Heisst also: immer vorher die Fahrgestellnummer verlangen und checken (lassen)! Trotzdem sollte einem Folgendes bewusst sein:
Der Kapitalismus schließt einfach prinzipiell aus, dass einem etwas geschenkt wird. Was deutlich billiger als marktüblich ist, ist meistens noch deutlich weniger wert als der geforderte Preis, sprich, es hat einen innerhalb des Preisrahmens inclusive Margen nicht behebbaren, also gravierenden Mangel. Ein Verkäufer-Markt treibt Preise hoch, ein Käufer-Markt drückt Preise runter.

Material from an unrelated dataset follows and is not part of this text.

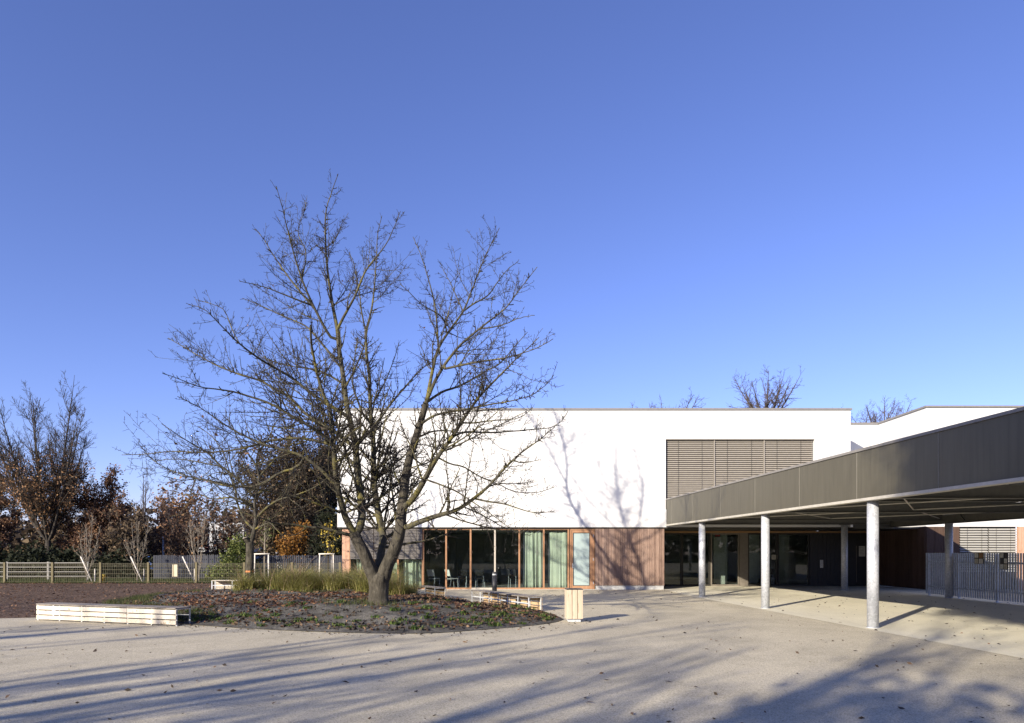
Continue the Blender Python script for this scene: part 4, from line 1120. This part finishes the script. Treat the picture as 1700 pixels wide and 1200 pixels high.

Die derzeitigen, bestimmt noch Jahre anhaltenden Krisenzeiten weisen für Konsumgüter alle in Richtung Käufermarkt, spätestens nach diesem Winter. Warte ein Weilchen und Kauf Dir ein anständiges Bike mit deutscher Erstzulassung, was in Dein Budget passt. Der Kapitalismus lebt auch davon, das jeden Tag ein Dummer aufsteht. Und wer meint, bei so einem Geschäftsmodell könne er ein Schnäppchen machen, ist für mich ein Dummer. Sorry für die deutliche Ausdrucksweise
Dieser Beitrag wurde schon 2 mal editiert, zum letzten mal von motorcycle boy am 06.10.2022 23:43.